When I first tried my Gates BC1-T on CW, with the mod reactor shorted, the hum level was way too high.  And the plate voltage jumped all over the place, between 4000 volts and 2600 volts.  I modified the circuit to switch the mod reactor in series with the power supply choke in cw mode, and the voltage stayed within 100 volts of 2600, key up or key down, but checking with a scope, I found that the instantaneous voltage was jumping between about 1500 and 4000.  By increasing the filter capacitance to 25mfd and reducing the bleeder resistance to 50K, the instantaneous voltage variation dropped to a reasonable value, and the keyed waveform was no longer hideous looking.

[Opcom]

% ripple is also important. The more C up to a point the better. Don't want anyone teling you you got a hum.

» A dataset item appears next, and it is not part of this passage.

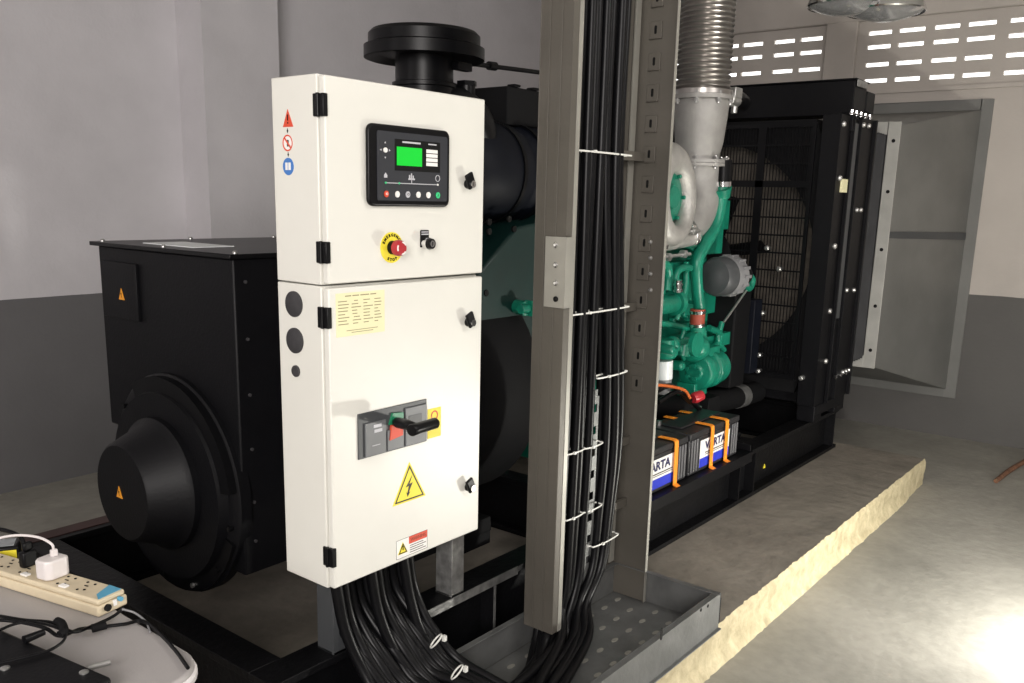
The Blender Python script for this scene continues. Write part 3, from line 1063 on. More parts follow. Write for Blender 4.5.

There was a school of thought that said the PA should ave 2% or less, but you could get away with 5% in the modulator if it is push-pull. But it may not be so because the 5% ripple will modulate the modulator very slightly.. I'm running 32uF in the mod and in the PA HV supplies which is overkill but there's no audible hum as the ripple is 0.5%.

If you have the L figure and know the load resistance presented by the transmitter's stages, you can figure the ripple for any C.